- From: Duane Wessels <wessels@ircache.net>
- Date: Wed, 19 Jul 2000 23:47:59 -0600
- To: http-wg@cuckoo.hpl.hp.com
I've been reading RFCs 2616 and 2617 about caching authenticated responses, and have possibly found some inconsistencies. #1. The very last sentence of Sec 14.9.4 (under proxy-revalidate) says: ``...such authenticated responses also need the public cache control directive in order to allow them to be cached at all'' Yet, Sec 14.8 lists three cache-control directives that allow a shared cache to reuse an authenticatd response: s-maxage, must-revalidate, and public. #2. If must-revalidate alone is enough to allow an authenticated response to be cached, and if proxy-revalidate is the same as must-revalidate for a shared cache, is proxy-revalidate alone enough to allow an authenticated response to be cached?

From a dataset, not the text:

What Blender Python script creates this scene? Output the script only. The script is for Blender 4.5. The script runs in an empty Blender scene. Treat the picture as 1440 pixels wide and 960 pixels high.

If so, should proxy-revalidate be listed in section 14.8? #3. RFC 2617, Sec 3.2.2.5 says: when a shared cache ... has received a request containing an Authorization header and a response from relaying that request, it MUST NOT return that response as a reply to any other request, unless one of two Cache-Control (see section 14.9 of [RFC2616]) directives was present in the response. I believe this is referring to section 14.8, rather than 14.9, and "two" is not the right number? Finally, Sec 14.8 doesn't mention if a non-shared cache needs to treat an authenticated response specially. I assume that a non-shared cache can store and reuse an authenticated response by default. Should that be made explicit? Duane W.